The dispute appears to be over who will succeed Ouattara in 2020. Both parties within the RHDP want to select their own respective candidates to run for the presidency in two years.

Ivorian supporters of Laurent Gbagbo and the FPI
Meanwhile the Ivorian Popular Front (FPI) founded by Gbagbo has split over the question of leadership in the party. Gbagbo was elected as head of one faction with overwhelming support. The other wing of the FPI whose leader is former Prime Minister Pascal Affi Guesson, is in conflict with Abdoudramane Sangare, a staunch ally of Gbagbo. If these internal divisions are not resolved there is the possibility of two different candidates running for the presidency on behalf of the FPI in 2020.
Another aspect of the Ivorian political crisis is the role of the security forces particularly within the military. There have been several mutinies by army personnel over the last three years which threatened the overall stability of the country. Soldiers rebelled demanding that promised bonuses from the Ouattara regime be paid in full. The military consists of professionally trained soldiers and former rebels which sided with the French-backed RDR during the conflict over the outcome of the 2010 elections. 
There have been interventions by the military in Ivorian politics in the past most notably in 1999 when the soldiers took power opening the way for Ouattara to re-enter the country. A civil war erupted in 2002 where the country was divided between the North and the South. Questions of nationality and political rights led to sharp divisions within the political landscape and the military. The North of Ivory Coast is predominately Muslim where politicians disagreed over whether certain ethnic groups have full voting and participatory guarantees.
These conflicts arose after the death of long-time President Felix Houphouet-Biogny who ruled the country from the time of independence in 1960 to the early 1990s.
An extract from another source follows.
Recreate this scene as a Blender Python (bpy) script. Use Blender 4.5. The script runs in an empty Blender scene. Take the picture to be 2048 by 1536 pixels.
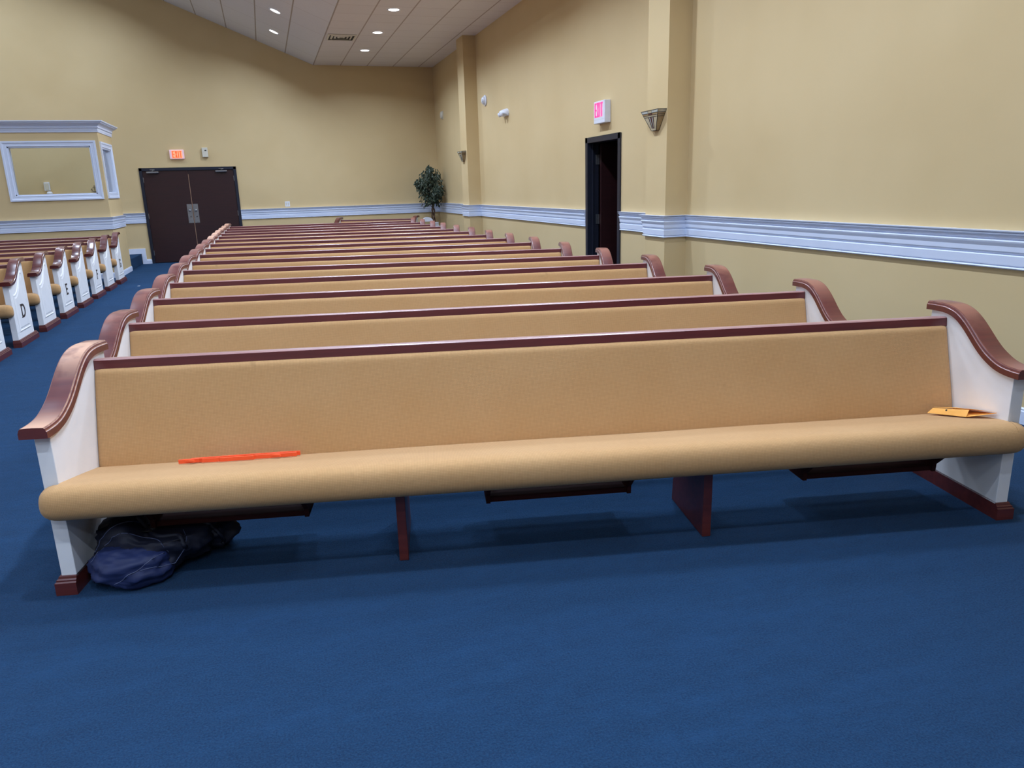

Houphouet-Biogny maintained a close relationship with the former colonial power of France. The country was often praised by the western imperialists as a model for post-colonial development due to its rejection of any form of socialist-orientation.
The Political Economy of Neo-Colonialism
A similar pattern has emerged since 2011 when France with the support of the United States administration of former President Barack Obama overthrew Gbagbo and the FPI placing Ouattara in office. Since April 2011, Ivory Coast once again is hailed as an example of phenomenal economic growth in Africa.
Western financial publications cite the nine percent annual growth rate as the largest in the West Africa region. Nonetheless, this activity derives from foreign direct investment fostered by transnational corporations and banks on terms favorable to imperialism. Such an approach to development is not sustainable due to the dependent character of the Ivorian national economy.
The instability inherent is such a development agenda has been revealed over the last four years with the plunge in energy, agricultural and mineral prices of these commodities on the western capitalist dominated global markets. This decline in oil and natural gas prices was engineered by the U.S. under the Obama administration where the overproduction of these resources cut export earnings to emerging economies precipitously. 
Many of these same states have been thrown into recession and uncertainty. Currency values consequently are lowered with the concomitant unemployment and poverty soon to follow. 
The current situation calls for the resumption of dialogue and negotiations across the political spectrum in Ivory Coast. Moreover, the release of former President Gbagbo and the others held in the Netherlands by the ICC should be a focus of the PFI and other parties as a means to enhance national unity and the realization of genuine economic development and territorial sovereignty.